I was a bit confused by this discussion. By 3777, the chair establishes
the voting procedure. By assumption, he establishes it before it is needed.
A sensible chair will establish procedures that the committee is
comfortable with. Since it is the chair who will administer whatever
proecedures are used, it eh committee does not trust the chair to
establsih them, why would the committee trust the chair to adminsiter them?
I would hate to have an overly strict rule on voting procedures, and a
couple of nomcom members get into a typical IETF dispute about the best
answer, and thereby hang the work of the nomcom.

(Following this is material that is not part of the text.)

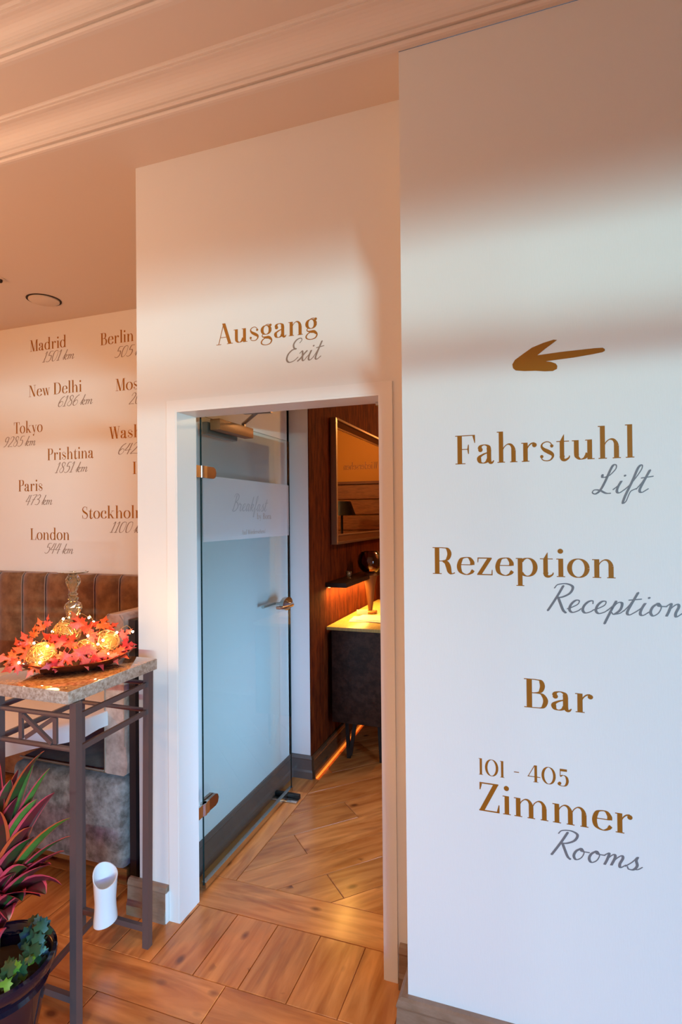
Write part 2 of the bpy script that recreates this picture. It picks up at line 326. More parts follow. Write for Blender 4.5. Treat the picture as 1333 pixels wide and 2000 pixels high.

Why is this being made more complex, with strict priority, strict rules
on adoption, etc?
Yours,
Joel
On 8/28/15 5:51 PM, Adrian Farrel wrote:
On 8/28/2015 4:13 AM, Harald Alvestrand wrote:
Once established, this procedure
cannot be altered until the current nominating committee is
dissolved.
A) It turns out that voting mechanisms are *tricky* beasts. The idea
that a nomcom will make them 100% right on the first try is a Bad Idea.
That assertion would seem to run contrary to the process rigidity you
are proposing above.
Indeed.
One would hope that a NomCom that discovers it is really unhappy with its voting mechanism can use exactly that voting mechanism to agree to make changes.